Dr Amit Ranjan is a poet and writer. He’s been a recipient of Fulbright, Inlaks, and Endeavour Fellowships. His collection of poems ‘Find Me Leonard Cohen, I’m Almost Thirty (2018) received good reviews. His upcoming works are a biography of John Lang, another of Dara Shikoh, and a collection of essays. Currently he is an Assistant Professor of English at NCERT.

The pun in ‘late’ here should be obvious. ‘Late Bollywood’ like ‘late capitalism ’ is the scourge of the single screen– that’ s to demonstrate modernity ’ s home tricks.
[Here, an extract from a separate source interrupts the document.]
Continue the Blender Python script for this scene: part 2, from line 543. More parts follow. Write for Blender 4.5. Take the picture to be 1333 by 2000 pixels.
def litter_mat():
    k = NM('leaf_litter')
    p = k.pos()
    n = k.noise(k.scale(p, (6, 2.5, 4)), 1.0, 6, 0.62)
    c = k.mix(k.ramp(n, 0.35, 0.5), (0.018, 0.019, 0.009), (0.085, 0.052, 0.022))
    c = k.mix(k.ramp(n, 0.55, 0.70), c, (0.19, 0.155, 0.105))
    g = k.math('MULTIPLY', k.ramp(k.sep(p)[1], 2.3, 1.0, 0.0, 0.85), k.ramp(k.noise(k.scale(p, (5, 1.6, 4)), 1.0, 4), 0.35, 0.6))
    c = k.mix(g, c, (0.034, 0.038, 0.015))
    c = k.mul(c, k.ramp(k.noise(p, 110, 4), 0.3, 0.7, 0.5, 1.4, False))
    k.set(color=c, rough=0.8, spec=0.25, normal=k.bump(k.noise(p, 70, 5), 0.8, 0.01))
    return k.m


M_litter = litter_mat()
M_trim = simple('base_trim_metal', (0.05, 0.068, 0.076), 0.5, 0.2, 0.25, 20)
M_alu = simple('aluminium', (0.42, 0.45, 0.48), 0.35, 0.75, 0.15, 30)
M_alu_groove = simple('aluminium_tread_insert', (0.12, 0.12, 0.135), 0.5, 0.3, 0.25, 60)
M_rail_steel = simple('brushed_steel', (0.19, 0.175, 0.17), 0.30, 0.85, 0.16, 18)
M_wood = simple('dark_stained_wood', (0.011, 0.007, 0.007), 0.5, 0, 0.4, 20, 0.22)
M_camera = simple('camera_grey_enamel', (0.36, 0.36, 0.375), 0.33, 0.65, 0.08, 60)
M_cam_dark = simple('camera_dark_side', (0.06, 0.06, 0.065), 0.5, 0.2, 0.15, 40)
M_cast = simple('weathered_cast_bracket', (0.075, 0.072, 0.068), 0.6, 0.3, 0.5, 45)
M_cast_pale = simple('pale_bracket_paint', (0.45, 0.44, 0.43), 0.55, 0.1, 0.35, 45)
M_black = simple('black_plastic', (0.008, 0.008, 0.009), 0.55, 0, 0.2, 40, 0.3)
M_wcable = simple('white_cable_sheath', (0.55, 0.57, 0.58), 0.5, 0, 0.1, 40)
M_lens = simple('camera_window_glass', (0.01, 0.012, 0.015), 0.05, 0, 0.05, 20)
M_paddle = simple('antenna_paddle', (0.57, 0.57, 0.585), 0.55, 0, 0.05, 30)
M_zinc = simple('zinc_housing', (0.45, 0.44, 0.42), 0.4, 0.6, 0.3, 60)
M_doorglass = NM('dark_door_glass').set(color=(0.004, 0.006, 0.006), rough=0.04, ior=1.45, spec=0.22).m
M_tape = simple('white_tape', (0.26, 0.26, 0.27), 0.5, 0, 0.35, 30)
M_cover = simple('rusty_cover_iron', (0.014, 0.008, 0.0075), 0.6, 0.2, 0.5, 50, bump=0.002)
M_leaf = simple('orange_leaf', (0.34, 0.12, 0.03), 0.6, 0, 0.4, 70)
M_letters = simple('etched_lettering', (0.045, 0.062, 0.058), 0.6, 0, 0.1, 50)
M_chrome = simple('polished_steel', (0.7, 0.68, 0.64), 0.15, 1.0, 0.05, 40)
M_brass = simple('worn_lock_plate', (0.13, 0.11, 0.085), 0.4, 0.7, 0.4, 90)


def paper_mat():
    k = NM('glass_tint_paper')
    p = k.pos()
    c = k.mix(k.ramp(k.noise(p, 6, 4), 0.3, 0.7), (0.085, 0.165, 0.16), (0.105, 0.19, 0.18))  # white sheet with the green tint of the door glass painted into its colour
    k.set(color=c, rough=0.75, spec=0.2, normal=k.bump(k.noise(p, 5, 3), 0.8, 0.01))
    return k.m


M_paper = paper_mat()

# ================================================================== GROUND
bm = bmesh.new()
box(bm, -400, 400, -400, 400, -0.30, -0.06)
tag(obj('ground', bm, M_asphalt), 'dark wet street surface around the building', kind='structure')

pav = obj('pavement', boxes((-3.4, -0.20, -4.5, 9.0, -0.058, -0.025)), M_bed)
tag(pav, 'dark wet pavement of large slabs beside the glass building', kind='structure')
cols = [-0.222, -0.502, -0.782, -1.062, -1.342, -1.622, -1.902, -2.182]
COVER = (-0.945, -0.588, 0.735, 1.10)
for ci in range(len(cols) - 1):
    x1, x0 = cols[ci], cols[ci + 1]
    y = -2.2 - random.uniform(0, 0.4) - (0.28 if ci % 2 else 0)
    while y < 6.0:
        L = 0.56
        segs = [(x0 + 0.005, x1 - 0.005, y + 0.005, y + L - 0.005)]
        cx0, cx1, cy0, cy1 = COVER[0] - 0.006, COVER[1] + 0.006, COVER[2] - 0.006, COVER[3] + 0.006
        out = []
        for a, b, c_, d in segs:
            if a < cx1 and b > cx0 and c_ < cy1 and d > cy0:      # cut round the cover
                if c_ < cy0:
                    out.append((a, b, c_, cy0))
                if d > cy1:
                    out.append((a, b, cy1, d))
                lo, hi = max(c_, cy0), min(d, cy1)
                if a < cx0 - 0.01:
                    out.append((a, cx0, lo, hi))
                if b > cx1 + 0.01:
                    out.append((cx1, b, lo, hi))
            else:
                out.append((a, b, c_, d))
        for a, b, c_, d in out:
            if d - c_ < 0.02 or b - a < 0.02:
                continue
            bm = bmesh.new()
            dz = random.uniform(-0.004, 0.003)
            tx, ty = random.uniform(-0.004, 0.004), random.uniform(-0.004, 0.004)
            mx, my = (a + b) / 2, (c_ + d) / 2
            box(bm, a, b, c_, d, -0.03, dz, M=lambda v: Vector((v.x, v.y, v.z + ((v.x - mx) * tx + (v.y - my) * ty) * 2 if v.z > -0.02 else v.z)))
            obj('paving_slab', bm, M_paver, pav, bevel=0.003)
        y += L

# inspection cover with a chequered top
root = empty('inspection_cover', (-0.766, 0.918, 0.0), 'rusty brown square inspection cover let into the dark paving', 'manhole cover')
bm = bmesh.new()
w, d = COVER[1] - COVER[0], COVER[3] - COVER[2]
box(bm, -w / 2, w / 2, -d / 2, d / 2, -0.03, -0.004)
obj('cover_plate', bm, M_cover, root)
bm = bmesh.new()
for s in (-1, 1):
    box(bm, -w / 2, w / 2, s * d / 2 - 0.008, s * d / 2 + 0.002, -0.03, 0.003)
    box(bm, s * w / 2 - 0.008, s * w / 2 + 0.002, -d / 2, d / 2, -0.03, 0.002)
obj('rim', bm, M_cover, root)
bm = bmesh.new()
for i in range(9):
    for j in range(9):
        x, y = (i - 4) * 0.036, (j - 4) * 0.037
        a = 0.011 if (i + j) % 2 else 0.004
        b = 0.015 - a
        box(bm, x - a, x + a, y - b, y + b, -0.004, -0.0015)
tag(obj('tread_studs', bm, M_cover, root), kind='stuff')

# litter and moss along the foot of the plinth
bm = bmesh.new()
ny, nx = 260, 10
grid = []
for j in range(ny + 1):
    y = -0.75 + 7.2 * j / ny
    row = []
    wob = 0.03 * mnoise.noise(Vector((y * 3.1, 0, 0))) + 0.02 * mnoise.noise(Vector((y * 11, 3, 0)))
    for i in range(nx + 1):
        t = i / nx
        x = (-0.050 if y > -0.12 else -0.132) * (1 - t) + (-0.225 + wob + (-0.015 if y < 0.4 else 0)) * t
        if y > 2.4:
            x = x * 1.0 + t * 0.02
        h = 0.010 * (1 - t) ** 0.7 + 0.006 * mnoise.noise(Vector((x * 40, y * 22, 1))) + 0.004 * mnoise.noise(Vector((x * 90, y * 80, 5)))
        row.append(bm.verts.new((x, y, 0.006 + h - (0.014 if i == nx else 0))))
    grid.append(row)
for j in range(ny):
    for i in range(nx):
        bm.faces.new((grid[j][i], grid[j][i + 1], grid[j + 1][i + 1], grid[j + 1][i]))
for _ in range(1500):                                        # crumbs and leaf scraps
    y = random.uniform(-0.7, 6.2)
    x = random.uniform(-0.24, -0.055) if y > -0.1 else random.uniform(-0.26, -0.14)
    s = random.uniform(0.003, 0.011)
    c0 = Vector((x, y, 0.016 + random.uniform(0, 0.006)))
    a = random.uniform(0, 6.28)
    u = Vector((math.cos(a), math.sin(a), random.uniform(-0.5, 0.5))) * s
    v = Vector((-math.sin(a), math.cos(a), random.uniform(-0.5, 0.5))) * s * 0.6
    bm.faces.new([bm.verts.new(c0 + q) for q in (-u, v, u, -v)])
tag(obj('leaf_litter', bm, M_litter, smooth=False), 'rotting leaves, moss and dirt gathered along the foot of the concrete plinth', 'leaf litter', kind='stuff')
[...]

But let’s pick the other meaning where Bollywood, despite reveling in its newfound OTT mindless-abuse-and-sex genre, faces the threat of becoming ‘late’ in that it has fed generations of people with the (b)romance of patriarchy. Films like Thappad, Pink, Lipstick Under My Burkha, Saand Ki Aankh and more have stared back at the male gaze (of course problematically still theoretically) and have unleashed the possibility of throwing Amitabh Bachchan with Mard tattooed on his chest into the realm of improbable fantasy – that actually almost happens in “Mard ko Dard Nahi Hota” with a karate champion girl knocking all Mards out of the ring. Qissa, a Punjabi Canadian film (it’d be travesty to call it Bollywood by any stretch) is definitionally gender bender – it burns down patriarchy in its own haunt, and goes so far as to seek asexual agency for its protagonist.